If necessary, typically when the target size of an activity group is exceeded, additional subgroups are created automatically; as well as extra event templates ready for scheduling by the timetabling team.

These features of Group Policy have been around for a while.

Recent releases of Timetabler  8 improve the control of subgroup membership. 

Users can now use more criteria to balance their subgroup distribution.  For example, ‘Manual’, ‘Custom Fields’ (similarity and difference) and ‘Random’ distribution population styles have been added.

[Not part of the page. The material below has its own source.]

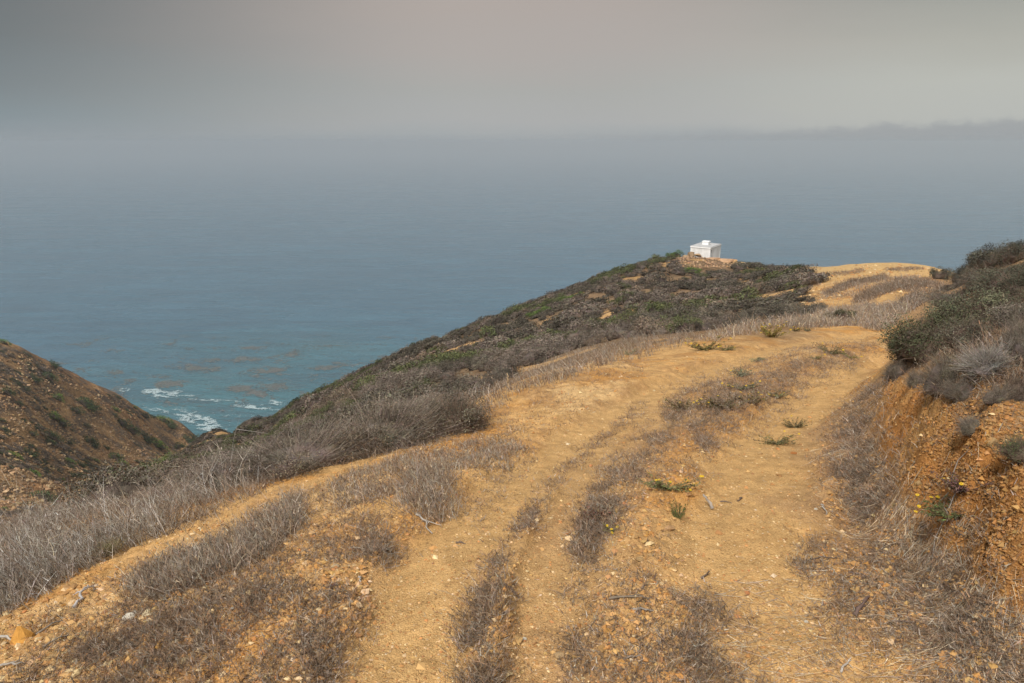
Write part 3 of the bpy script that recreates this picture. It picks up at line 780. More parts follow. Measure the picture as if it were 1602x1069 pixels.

The introduction of Custom Fields means that students are assigned to subgroups according to the content of the selected student record custom field. Where there is available space, a student is assigned to the subgroup which has the most students with similar content in that field.  In practice, this means that students can be grouped based on variety of assessment criteria and the custom fields, of which there are 3 for each student record, offer a great deal of flexibility as to what is defined.  For example, you may want to ensure that better performing students are grouped together.  Conversely, you may prefer that top students are not grouped together, being instead evenly spread across subgroups for an activity.  Using ‘similarity’ or ‘difference’ population style, you can achieve either.

Some institutions will want to decide for themselves the membership of activity groups, so you’ll be pleased to know that we have a ‘Manual’ mode which prevents auto-allocation of students to subgroups. This allows module leaders or course administrators to identify the students who are yet to be assigned to subgroups.  Using the intuitive Timetabler  user interface, a user simply drags a student from the parent group and drops them into a subgroup.  The system will alert you to any issues such as the group target size being exceeded.

If you need to check for group irregularities in your timetable, you can run Verify Group Policy to identify groups that break policy rules, retrieve a list of all unassigned students, or show subgroups that are empty or have no events.

These enhancements to Group Policy reduce the time in managing and validating activity groups.    

You may even consider letting students choose their own activity groups using CELCAT Self-Service Student Allocator, but that’s another blog for another day.